There is no contradiction in rulings with regard to an order or acceptance not being binding on the county. The order of Eatonton Oil and Auto Company, because of becoming incorporated in the contract of February 1, was not held to be invalid. But the acceptances of the Bickers-Goodwin Company and Greene County Motor Company orders were held not binding on the county in accordance with the decisions of the Supreme Court in the Bank of Cumming case and in this case.
The request that this motion be heard by three judges can not be granted. Two judges are a quorum and can render a valid judgment. A demand should have been made for three judges before the case was submitted to the court for consideration. Had the case been argued, one of the judges would have disqualified and a demand could then have been made for a full bench. As the case was submitted without argument, counsel can not, after the rendition of a decision in which one judge was disqualified, demand, in a motion for a rehearing, a decision by a full bench.

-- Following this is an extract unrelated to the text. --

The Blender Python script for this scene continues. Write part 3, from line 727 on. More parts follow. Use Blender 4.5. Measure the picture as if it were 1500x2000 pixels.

In the motion it is alleged that counsel for the plaintiff in error did not raise any question as to proof of the account. In paragraph 3 of the reply brief for the plaintiff in error which was filed March 10, 1934, counsel distinctly raises the question that there was no testimony as to many of the charges on the account, that many of the items could not be classified as having priority over the plaintiff's claim, that the burden was on the defendant to show that all payments claimed as preference payments were such, and that the bare statement of their account with the contractor without further explanation does not carry this burden, etc. This fairly raises the question that the defendant did not establish its defense by sufficient evidence. However, it is not necessary that the party complaining of a verdict should have made the specific complaint that it was based on hearsay, in order to have it set aside. A general objection, such as that the verdict is unsupported by the evidence, gives the appellate court ground to set aside the verdict, if it is founded on hearsay. See decisions cited in the opinion.
When the case is retried, the defendant will have the opportunity to make legal proof of the disbursements made by the county for *159the account of E. S. Taylor Company, and of the credits to which the Taylor Company is entitled. Rehearing denied.